* **WHAT THIS TASK INVOLVES**:
Your task is to copy every line of this material exactly.

* **SOURCE EXCERPT**:
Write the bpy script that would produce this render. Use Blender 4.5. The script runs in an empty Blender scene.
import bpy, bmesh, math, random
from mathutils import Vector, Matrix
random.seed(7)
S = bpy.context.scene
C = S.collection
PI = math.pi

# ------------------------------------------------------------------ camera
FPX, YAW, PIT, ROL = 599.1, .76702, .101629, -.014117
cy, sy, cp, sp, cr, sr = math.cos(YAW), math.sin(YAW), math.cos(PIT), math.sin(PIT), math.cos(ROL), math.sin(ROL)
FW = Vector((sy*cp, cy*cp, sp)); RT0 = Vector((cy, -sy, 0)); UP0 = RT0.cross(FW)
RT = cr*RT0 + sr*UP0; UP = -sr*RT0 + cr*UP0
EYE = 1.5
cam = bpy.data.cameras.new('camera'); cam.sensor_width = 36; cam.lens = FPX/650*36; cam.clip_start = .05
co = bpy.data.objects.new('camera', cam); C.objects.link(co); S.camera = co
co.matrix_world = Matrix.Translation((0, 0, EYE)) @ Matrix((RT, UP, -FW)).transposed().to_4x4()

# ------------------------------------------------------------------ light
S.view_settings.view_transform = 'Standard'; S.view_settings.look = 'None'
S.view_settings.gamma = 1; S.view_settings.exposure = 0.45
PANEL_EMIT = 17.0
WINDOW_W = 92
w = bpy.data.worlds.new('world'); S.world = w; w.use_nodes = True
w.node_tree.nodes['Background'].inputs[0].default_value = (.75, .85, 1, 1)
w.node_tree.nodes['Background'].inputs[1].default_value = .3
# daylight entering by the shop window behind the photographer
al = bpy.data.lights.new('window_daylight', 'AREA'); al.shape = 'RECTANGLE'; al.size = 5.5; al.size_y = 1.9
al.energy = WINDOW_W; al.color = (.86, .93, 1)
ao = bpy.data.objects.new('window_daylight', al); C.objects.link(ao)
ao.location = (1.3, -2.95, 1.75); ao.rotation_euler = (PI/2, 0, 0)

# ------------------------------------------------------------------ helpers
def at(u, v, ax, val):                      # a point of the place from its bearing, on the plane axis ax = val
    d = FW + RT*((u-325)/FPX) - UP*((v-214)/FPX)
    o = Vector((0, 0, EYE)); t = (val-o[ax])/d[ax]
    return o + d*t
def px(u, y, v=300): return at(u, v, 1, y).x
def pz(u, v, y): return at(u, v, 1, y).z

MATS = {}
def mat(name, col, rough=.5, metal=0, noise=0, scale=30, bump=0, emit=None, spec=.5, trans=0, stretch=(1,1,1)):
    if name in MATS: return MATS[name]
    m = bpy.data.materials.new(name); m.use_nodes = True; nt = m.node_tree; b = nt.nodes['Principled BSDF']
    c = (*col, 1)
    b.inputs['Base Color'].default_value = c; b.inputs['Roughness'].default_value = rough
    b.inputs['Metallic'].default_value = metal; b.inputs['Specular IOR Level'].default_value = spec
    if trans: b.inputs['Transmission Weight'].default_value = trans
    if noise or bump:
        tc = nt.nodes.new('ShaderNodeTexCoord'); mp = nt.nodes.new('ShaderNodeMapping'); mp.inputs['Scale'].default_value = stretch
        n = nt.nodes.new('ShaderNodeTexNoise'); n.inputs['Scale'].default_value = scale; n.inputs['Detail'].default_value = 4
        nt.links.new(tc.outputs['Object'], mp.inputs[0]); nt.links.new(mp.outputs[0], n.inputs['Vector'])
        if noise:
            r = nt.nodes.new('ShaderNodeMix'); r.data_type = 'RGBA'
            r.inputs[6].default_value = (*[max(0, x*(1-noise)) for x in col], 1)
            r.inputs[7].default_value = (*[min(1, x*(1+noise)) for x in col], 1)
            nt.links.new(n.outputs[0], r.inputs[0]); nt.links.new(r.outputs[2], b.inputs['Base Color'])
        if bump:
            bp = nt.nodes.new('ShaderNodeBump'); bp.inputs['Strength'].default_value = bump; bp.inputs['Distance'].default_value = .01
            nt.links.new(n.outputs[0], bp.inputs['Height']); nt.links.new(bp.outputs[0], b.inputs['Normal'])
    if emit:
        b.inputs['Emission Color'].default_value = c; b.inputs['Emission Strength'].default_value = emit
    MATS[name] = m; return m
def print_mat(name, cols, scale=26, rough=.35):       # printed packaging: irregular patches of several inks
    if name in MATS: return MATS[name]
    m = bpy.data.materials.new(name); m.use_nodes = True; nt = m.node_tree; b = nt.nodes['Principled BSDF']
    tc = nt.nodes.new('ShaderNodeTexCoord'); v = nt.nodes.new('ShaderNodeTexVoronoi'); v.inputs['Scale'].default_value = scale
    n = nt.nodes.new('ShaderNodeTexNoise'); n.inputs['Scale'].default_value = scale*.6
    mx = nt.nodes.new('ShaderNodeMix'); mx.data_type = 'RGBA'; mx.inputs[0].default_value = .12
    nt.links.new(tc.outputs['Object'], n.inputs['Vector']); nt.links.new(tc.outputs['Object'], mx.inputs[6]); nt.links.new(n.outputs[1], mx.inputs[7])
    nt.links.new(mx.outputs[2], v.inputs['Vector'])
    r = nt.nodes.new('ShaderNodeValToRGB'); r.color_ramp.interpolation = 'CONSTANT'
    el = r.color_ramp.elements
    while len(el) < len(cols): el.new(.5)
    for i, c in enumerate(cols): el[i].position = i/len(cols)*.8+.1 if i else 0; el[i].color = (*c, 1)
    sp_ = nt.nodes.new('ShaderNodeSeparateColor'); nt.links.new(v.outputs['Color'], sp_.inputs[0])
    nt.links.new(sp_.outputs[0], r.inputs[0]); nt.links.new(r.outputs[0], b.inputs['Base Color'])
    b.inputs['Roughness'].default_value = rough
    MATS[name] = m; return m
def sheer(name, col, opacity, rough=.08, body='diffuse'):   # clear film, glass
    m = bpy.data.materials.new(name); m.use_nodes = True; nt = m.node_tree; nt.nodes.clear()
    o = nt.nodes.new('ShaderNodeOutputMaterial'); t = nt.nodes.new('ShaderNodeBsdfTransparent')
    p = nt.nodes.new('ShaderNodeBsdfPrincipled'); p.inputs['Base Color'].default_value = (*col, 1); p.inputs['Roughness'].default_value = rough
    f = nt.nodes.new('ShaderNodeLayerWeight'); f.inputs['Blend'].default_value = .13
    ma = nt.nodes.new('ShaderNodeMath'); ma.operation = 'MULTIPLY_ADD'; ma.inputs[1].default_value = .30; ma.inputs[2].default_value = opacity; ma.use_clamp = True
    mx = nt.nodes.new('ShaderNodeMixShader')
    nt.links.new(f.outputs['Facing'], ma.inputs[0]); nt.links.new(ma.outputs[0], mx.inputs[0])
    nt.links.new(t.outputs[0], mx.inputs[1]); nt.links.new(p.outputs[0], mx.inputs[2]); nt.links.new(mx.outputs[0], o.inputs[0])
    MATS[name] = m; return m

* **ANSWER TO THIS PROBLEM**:
Write the bpy script that would produce this render. Use Blender 4.5. The script runs in an empty Blender scene.
import bpy, bmesh, math, random
from mathutils import Vector, Matrix
random.seed(7)
S = bpy.context.scene
C = S.collection
PI = math.pi

# ------------------------------------------------------------------ camera
FPX, YAW, PIT, ROL = 599.1, .76702, .101629, -.014117
cy, sy, cp, sp, cr, sr = math.cos(YAW), math.sin(YAW), math.cos(PIT), math.sin(PIT), math.cos(ROL), math.sin(ROL)
FW = Vector((sy*cp, cy*cp, sp)); RT0 = Vector((cy, -sy, 0)); UP0 = RT0.cross(FW)
RT = cr*RT0 + sr*UP0; UP = -sr*RT0 + cr*UP0
EYE = 1.5
cam = bpy.data.cameras.new('camera'); cam.sensor_width = 36; cam.lens = FPX/650*36; cam.clip_start = .05
co = bpy.data.objects.new('camera', cam); C.objects.link(co); S.camera = co
co.matrix_world = Matrix.Translation((0, 0, EYE)) @ Matrix((RT, UP, -FW)).transposed().to_4x4()

# ------------------------------------------------------------------ light
S.view_settings.view_transform = 'Standard'; S.view_settings.look = 'None'
S.view_settings.gamma = 1; S.view_settings.exposure = 0.45
PANEL_EMIT = 17.0
WINDOW_W = 92
w = bpy.data.worlds.new('world'); S.world = w; w.use_nodes = True
w.node_tree.nodes['Background'].inputs[0].default_value = (.75, .85, 1, 1)
w.node_tree.nodes['Background'].inputs[1].default_value = .3
# daylight entering by the shop window behind the photographer
al = bpy.data.lights.new('window_daylight', 'AREA'); al.shape = 'RECTANGLE'; al.size = 5.5; al.size_y = 1.9
al.energy = WINDOW_W; al.color = (.86, .93, 1)
ao = bpy.data.objects.new('window_daylight', al); C.objects.link(ao)
ao.location = (1.3, -2.95, 1.75); ao.rotation_euler = (PI/2, 0, 0)

# ------------------------------------------------------------------ helpers
def at(u, v, ax, val):                      # a point of the place from its bearing, on the plane axis ax = val
    d = FW + RT*((u-325)/FPX) - UP*((v-214)/FPX)
    o = Vector((0, 0, EYE)); t = (val-o[ax])/d[ax]
    return o + d*t
def px(u, y, v=300): return at(u, v, 1, y).x
def pz(u, v, y): return at(u, v, 1, y).z

MATS = {}
def mat(name, col, rough=.5, metal=0, noise=0, scale=30, bump=0, emit=None, spec=.5, trans=0, stretch=(1,1,1)):
    if name in MATS: return MATS[name]
    m = bpy.data.materials.new(name); m.use_nodes = True; nt = m.node_tree; b = nt.nodes['Principled BSDF']
    c = (*col, 1)
    b.inputs['Base Color'].default_value = c; b.inputs['Roughness'].default_value = rough
    b.inputs['Metallic'].default_value = metal; b.inputs['Specular IOR Level'].default_value = spec
    if trans: b.inputs['Transmission Weight'].default_value = trans
    if noise or bump:
        tc = nt.nodes.new('ShaderNodeTexCoord'); mp = nt.nodes.new('ShaderNodeMapping'); mp.inputs['Scale'].default_value = stretch
        n = nt.nodes.new('ShaderNodeTexNoise'); n.inputs['Scale'].default_value = scale; n.inputs['Detail'].default_value = 4
        nt.links.new(tc.outputs['Object'], mp.inputs[0]); nt.links.new(mp.outputs[0], n.inputs['Vector'])
        if noise:
            r = nt.nodes.new('ShaderNodeMix'); r.data_type = 'RGBA'
            r.inputs[6].default_value = (*[max(0, x*(1-noise)) for x in col], 1)
            r.inputs[7].default_value = (*[min(1, x*(1+noise)) for x in col], 1)
            nt.links.new(n.outputs[0], r.inputs[0]); nt.links.new(r.outputs[2], b.inputs['Base Color'])
        if bump:
            bp = nt.nodes.new('ShaderNodeBump'); bp.inputs['Strength'].default_value = bump; bp.inputs['Distance'].default_value = .01
            nt.links.new(n.outputs[0], bp.inputs['Height']); nt.links.new(bp.outputs[0], b.inputs['Normal'])
    if emit:
        b.inputs['Emission Color'].default_value = c; b.inputs['Emission Strength'].default_value = emit
    MATS[name] = m; return m
def print_mat(name, cols, scale=26, rough=.35):       # printed packaging: irregular patches of several inks
    if name in MATS: return MATS[name]
    m = bpy.data.materials.new(name); m.use_nodes = True; nt = m.node_tree; b = nt.nodes['Principled BSDF']
    tc = nt.nodes.new('ShaderNodeTexCoord'); v = nt.nodes.new('ShaderNodeTexVoronoi'); v.inputs['Scale'].default_value = scale
    n = nt.nodes.new('ShaderNodeTexNoise'); n.inputs['Scale'].default_value = scale*.6
    mx = nt.nodes.new('ShaderNodeMix'); mx.data_type = 'RGBA'; mx.inputs[0].default_value = .12
    nt.links.new(tc.outputs['Object'], n.inputs['Vector']); nt.links.new(tc.outputs['Object'], mx.inputs[6]); nt.links.new(n.outputs[1], mx.inputs[7])
    nt.links.new(mx.outputs[2], v.inputs['Vector'])
    r = nt.nodes.new('ShaderNodeValToRGB'); r.color_ramp.interpolation = 'CONSTANT'
    el = r.color_ramp.elements
    while len(el) < len(cols): el.new(.5)
    for i, c in enumerate(cols): el[i].position = i/len(cols)*.8+.1 if i else 0; el[i].color = (*c, 1)
    sp_ = nt.nodes.new('ShaderNodeSeparateColor'); nt.links.new(v.outputs['Color'], sp_.inputs[0])
    nt.links.new(sp_.outputs[0], r.inputs[0]); nt.links.new(r.outputs[0], b.inputs['Base Color'])
    b.inputs['Roughness'].default_value = rough
    MATS[name] = m; return m
def sheer(name, col, opacity, rough=.08, body='diffuse'):   # clear film, glass
    m = bpy.data.materials.new(name); m.use_nodes = True; nt = m.node_tree; nt.nodes.clear()
    o = nt.nodes.new('ShaderNodeOutputMaterial'); t = nt.nodes.new('ShaderNodeBsdfTransparent')
    p = nt.nodes.new('ShaderNodeBsdfPrincipled'); p.inputs['Base Color'].default_value = (*col, 1); p.inputs['Roughness'].default_value = rough
    f = nt.nodes.new('ShaderNodeLayerWeight'); f.inputs['Blend'].default_value = .13
    ma = nt.nodes.new('ShaderNodeMath'); ma.operation = 'MULTIPLY_ADD'; ma.inputs[1].default_value = .30; ma.inputs[2].default_value = opacity; ma.use_clamp = True
    mx = nt.nodes.new('ShaderNodeMixShader')
    nt.links.new(f.outputs['Facing'], ma.inputs[0]); nt.links.new(ma.outputs[0], mx.inputs[0])
    nt.links.new(t.outputs[0], mx.inputs[1]); nt.links.new(p.outputs[0], mx.inputs[2]); nt.links.new(mx.outputs[0], o.inputs[0])
    MATS[name] = m; return m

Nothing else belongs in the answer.